**Exercise:** Reproduce every entry that follows word for word, but omit the images.

◇ ◇ ◇ ◇

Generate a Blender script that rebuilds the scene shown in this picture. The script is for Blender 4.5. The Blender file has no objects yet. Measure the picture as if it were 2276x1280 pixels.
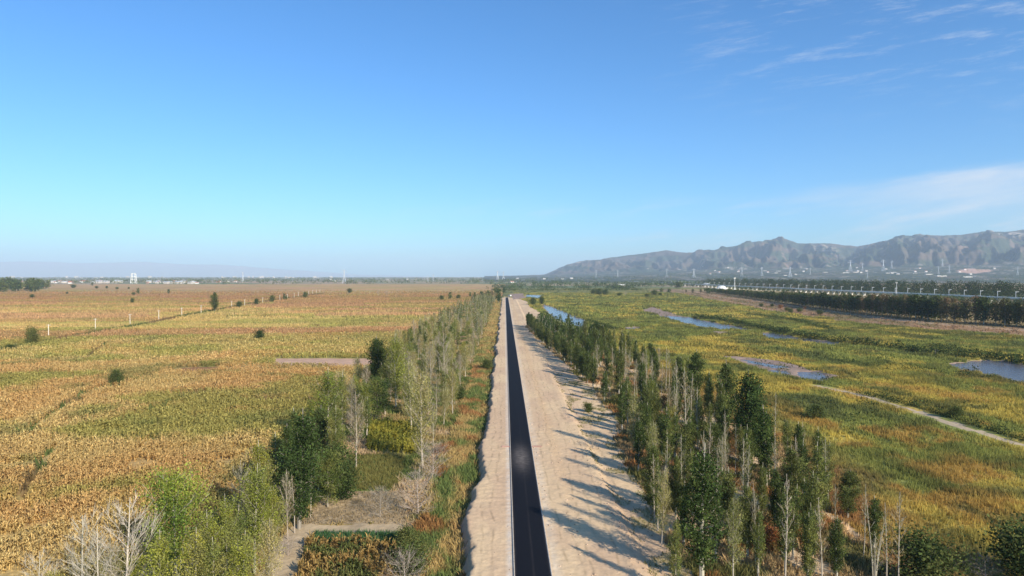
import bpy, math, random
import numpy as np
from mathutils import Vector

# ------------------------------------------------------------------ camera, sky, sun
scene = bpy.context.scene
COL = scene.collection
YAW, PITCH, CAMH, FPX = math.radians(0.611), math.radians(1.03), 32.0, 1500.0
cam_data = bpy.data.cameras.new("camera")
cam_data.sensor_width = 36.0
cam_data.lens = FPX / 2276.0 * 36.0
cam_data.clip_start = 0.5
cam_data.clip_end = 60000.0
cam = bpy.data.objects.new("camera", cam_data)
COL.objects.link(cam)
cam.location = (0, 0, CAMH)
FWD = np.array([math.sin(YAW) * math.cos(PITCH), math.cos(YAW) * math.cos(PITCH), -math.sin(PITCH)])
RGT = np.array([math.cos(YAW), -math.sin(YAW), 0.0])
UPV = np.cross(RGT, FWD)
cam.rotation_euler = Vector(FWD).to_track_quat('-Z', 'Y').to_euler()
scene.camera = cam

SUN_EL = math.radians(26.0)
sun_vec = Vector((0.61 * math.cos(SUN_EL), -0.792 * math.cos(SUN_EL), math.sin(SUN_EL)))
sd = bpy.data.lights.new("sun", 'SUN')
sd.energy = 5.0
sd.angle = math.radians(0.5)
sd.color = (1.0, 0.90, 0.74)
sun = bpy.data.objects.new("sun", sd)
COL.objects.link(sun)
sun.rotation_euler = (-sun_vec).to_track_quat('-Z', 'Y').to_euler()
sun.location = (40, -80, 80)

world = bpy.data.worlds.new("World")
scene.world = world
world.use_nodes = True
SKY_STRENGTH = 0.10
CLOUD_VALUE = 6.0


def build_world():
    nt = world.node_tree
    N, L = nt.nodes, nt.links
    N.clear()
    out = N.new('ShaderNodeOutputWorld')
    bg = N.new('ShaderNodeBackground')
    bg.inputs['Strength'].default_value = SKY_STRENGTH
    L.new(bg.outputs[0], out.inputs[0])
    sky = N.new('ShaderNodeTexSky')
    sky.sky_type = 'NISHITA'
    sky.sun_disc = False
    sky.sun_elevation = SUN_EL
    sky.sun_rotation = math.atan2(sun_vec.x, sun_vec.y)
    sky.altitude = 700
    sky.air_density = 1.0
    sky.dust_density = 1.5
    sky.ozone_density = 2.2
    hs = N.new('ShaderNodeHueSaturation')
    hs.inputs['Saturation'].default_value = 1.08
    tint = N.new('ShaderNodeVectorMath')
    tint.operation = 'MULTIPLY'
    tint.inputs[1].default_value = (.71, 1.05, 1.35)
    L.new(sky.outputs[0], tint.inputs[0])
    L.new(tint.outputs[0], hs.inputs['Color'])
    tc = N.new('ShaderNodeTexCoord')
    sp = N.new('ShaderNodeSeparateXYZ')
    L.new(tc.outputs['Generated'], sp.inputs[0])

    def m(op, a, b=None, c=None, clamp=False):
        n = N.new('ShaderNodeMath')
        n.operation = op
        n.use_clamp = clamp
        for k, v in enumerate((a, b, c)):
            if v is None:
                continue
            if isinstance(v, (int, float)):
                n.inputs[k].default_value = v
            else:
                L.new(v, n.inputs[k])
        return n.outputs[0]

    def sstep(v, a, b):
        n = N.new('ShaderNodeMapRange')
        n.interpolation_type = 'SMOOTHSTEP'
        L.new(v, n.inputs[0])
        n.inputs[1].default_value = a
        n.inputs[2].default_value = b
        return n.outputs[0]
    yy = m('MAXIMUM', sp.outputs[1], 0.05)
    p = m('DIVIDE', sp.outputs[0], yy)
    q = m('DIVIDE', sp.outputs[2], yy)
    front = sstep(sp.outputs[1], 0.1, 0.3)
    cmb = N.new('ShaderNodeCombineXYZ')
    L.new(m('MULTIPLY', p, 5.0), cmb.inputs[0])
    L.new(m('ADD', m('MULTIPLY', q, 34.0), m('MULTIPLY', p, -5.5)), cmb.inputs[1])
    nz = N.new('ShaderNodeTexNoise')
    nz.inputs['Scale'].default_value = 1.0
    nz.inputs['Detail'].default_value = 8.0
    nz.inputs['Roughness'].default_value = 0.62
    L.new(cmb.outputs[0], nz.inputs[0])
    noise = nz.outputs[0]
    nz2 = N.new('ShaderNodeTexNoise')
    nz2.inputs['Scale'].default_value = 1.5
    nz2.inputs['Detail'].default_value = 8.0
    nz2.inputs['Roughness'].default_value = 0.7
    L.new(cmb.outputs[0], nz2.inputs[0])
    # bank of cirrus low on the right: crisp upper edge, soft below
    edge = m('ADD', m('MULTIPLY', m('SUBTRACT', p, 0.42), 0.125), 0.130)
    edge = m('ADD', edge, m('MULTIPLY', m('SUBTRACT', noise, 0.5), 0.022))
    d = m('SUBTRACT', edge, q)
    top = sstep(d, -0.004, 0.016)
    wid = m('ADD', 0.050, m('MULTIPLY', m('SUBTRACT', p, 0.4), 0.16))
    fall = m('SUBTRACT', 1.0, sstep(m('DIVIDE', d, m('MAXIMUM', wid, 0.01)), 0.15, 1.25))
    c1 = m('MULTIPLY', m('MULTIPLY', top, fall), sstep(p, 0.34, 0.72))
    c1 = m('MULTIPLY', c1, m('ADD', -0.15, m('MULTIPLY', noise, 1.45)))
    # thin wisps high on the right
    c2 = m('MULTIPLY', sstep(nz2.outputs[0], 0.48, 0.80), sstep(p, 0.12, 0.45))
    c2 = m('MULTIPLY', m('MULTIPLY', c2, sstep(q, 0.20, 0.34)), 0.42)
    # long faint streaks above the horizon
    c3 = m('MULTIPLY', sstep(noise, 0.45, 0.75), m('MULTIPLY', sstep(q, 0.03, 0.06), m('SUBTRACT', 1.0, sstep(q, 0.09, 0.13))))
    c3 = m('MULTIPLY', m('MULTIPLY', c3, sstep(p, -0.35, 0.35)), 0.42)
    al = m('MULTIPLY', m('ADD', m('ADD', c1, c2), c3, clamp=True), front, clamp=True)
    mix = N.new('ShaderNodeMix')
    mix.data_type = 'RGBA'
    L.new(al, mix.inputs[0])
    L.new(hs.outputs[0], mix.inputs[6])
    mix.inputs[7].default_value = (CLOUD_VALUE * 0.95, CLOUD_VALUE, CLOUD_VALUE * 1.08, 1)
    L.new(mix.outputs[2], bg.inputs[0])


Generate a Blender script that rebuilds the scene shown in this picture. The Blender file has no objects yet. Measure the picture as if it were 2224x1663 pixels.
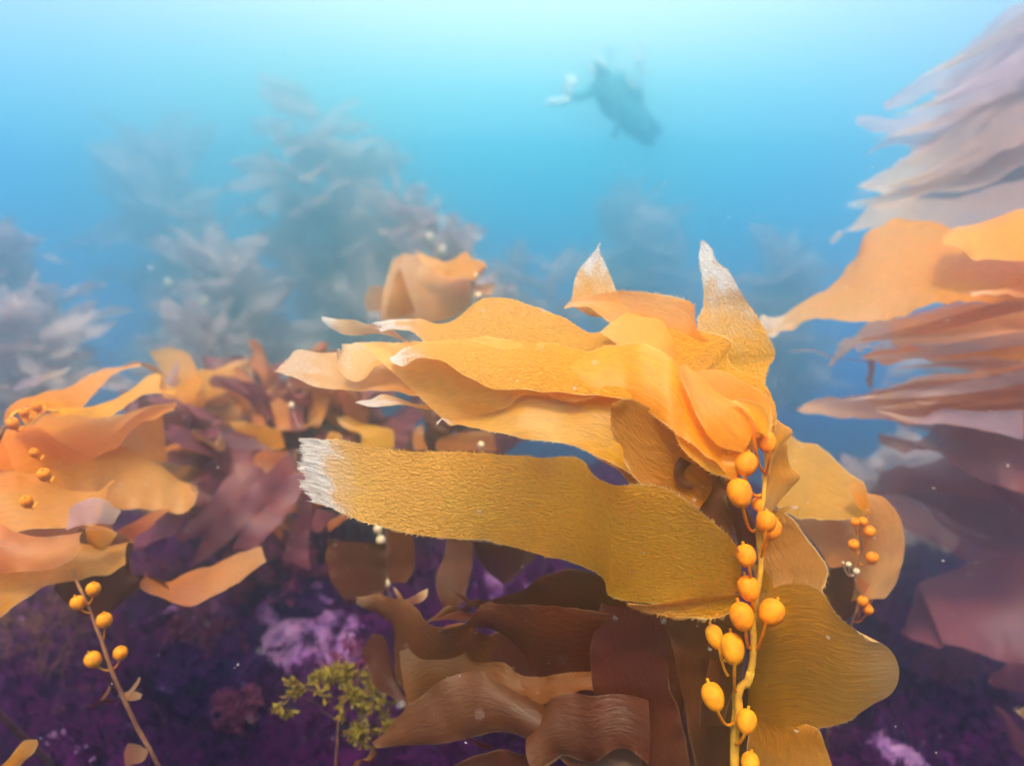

◇ ◇ ◇ ◇

**Exercise result:**
Generate a Blender script that rebuilds the scene shown in this picture. The script is for Blender 4.5. The Blender file has no objects yet. Measure the picture as if it were 2276x1280 pixels.
import bpy, math, random
import numpy as np
from mathutils import Vector

# ------------------------------------------------------------------ camera, sky, sun
scene = bpy.context.scene
COL = scene.collection
YAW, PITCH, CAMH, FPX = math.radians(0.611), math.radians(1.03), 32.0, 1500.0
cam_data = bpy.data.cameras.new("camera")
cam_data.sensor_width = 36.0
cam_data.lens = FPX / 2276.0 * 36.0
cam_data.clip_start = 0.5
cam_data.clip_end = 60000.0
cam = bpy.data.objects.new("camera", cam_data)
COL.objects.link(cam)
cam.location = (0, 0, CAMH)
FWD = np.array([math.sin(YAW) * math.cos(PITCH), math.cos(YAW) * math.cos(PITCH), -math.sin(PITCH)])
RGT = np.array([math.cos(YAW), -math.sin(YAW), 0.0])
UPV = np.cross(RGT, FWD)
cam.rotation_euler = Vector(FWD).to_track_quat('-Z', 'Y').to_euler()
scene.camera = cam

SUN_EL = math.radians(26.0)
sun_vec = Vector((0.61 * math.cos(SUN_EL), -0.792 * math.cos(SUN_EL), math.sin(SUN_EL)))
sd = bpy.data.lights.new("sun", 'SUN')
sd.energy = 5.0
sd.angle = math.radians(0.5)
sd.color = (1.0, 0.90, 0.74)
sun = bpy.data.objects.new("sun", sd)
COL.objects.link(sun)
sun.rotation_euler = (-sun_vec).to_track_quat('-Z', 'Y').to_euler()
sun.location = (40, -80, 80)

world = bpy.data.worlds.new("World")
scene.world = world
world.use_nodes = True
SKY_STRENGTH = 0.10
CLOUD_VALUE = 6.0


def build_world():
    nt = world.node_tree
    N, L = nt.nodes, nt.links
    N.clear()
    out = N.new('ShaderNodeOutputWorld')
    bg = N.new('ShaderNodeBackground')
    bg.inputs['Strength'].default_value = SKY_STRENGTH
    L.new(bg.outputs[0], out.inputs[0])
    sky = N.new('ShaderNodeTexSky')
    sky.sky_type = 'NISHITA'
    sky.sun_disc = False
    sky.sun_elevation = SUN_EL
    sky.sun_rotation = math.atan2(sun_vec.x, sun_vec.y)
    sky.altitude = 700
    sky.air_density = 1.0
    sky.dust_density = 1.5
    sky.ozone_density = 2.2
    hs = N.new('ShaderNodeHueSaturation')
    hs.inputs['Saturation'].default_value = 1.08
    tint = N.new('ShaderNodeVectorMath')
    tint.operation = 'MULTIPLY'
    tint.inputs[1].default_value = (.71, 1.05, 1.35)
    L.new(sky.outputs[0], tint.inputs[0])
    L.new(tint.outputs[0], hs.inputs['Color'])
    tc = N.new('ShaderNodeTexCoord')
    sp = N.new('ShaderNodeSeparateXYZ')
    L.new(tc.outputs['Generated'], sp.inputs[0])

    def m(op, a, b=None, c=None, clamp=False):
        n = N.new('ShaderNodeMath')
        n.operation = op
        n.use_clamp = clamp
        for k, v in enumerate((a, b, c)):
            if v is None:
                continue
            if isinstance(v, (int, float)):
                n.inputs[k].default_value = v
            else:
                L.new(v, n.inputs[k])
        return n.outputs[0]

    def sstep(v, a, b):
        n = N.new('ShaderNodeMapRange')
        n.interpolation_type = 'SMOOTHSTEP'
        L.new(v, n.inputs[0])
        n.inputs[1].default_value = a
        n.inputs[2].default_value = b
        return n.outputs[0]
    yy = m('MAXIMUM', sp.outputs[1], 0.05)
    p = m('DIVIDE', sp.outputs[0], yy)
    q = m('DIVIDE', sp.outputs[2], yy)
    front = sstep(sp.outputs[1], 0.1, 0.3)
    cmb = N.new('ShaderNodeCombineXYZ')
    L.new(m('MULTIPLY', p, 5.0), cmb.inputs[0])
    L.new(m('ADD', m('MULTIPLY', q, 34.0), m('MULTIPLY', p, -5.5)), cmb.inputs[1])
    nz = N.new('ShaderNodeTexNoise')
    nz.inputs['Scale'].default_value = 1.0
    nz.inputs['Detail'].default_value = 8.0
    nz.inputs['Roughness'].default_value = 0.62
    L.new(cmb.outputs[0], nz.inputs[0])
    noise = nz.outputs[0]
    nz2 = N.new('ShaderNodeTexNoise')
    nz2.inputs['Scale'].default_value = 1.5
    nz2.inputs['Detail'].default_value = 8.0
    nz2.inputs['Roughness'].default_value = 0.7
    L.new(cmb.outputs[0], nz2.inputs[0])
    # bank of cirrus low on the right: crisp upper edge, soft below
    edge = m('ADD', m('MULTIPLY', m('SUBTRACT', p, 0.42), 0.125), 0.130)
    edge = m('ADD', edge, m('MULTIPLY', m('SUBTRACT', noise, 0.5), 0.022))
    d = m('SUBTRACT', edge, q)
    top = sstep(d, -0.004, 0.016)
    wid = m('ADD', 0.050, m('MULTIPLY', m('SUBTRACT', p, 0.4), 0.16))
    fall = m('SUBTRACT', 1.0, sstep(m('DIVIDE', d, m('MAXIMUM', wid, 0.01)), 0.15, 1.25))
    c1 = m('MULTIPLY', m('MULTIPLY', top, fall), sstep(p, 0.34, 0.72))
    c1 = m('MULTIPLY', c1, m('ADD', -0.15, m('MULTIPLY', noise, 1.45)))
    # thin wisps high on the right
    c2 = m('MULTIPLY', sstep(nz2.outputs[0], 0.48, 0.80), sstep(p, 0.12, 0.45))
    c2 = m('MULTIPLY', m('MULTIPLY', c2, sstep(q, 0.20, 0.34)), 0.42)
    # long faint streaks above the horizon
    c3 = m('MULTIPLY', sstep(noise, 0.45, 0.75), m('MULTIPLY', sstep(q, 0.03, 0.06), m('SUBTRACT', 1.0, sstep(q, 0.09, 0.13))))
    c3 = m('MULTIPLY', m('MULTIPLY', c3, sstep(p, -0.35, 0.35)), 0.42)
    al = m('MULTIPLY', m('ADD', m('ADD', c1, c2), c3, clamp=True), front, clamp=True)
    mix = N.new('ShaderNodeMix')
    mix.data_type = 'RGBA'
    L.new(al, mix.inputs[0])
    L.new(hs.outputs[0], mix.inputs[6])
    mix.inputs[7].default_value = (CLOUD_VALUE * 0.95, CLOUD_VALUE, CLOUD_VALUE * 1.08, 1)
    L.new(mix.outputs[2], bg.inputs[0])


Generate a Blender script that rebuilds the scene shown in this picture. The Blender file has no objects yet. Measure the picture as if it were 2224x1663 pixels.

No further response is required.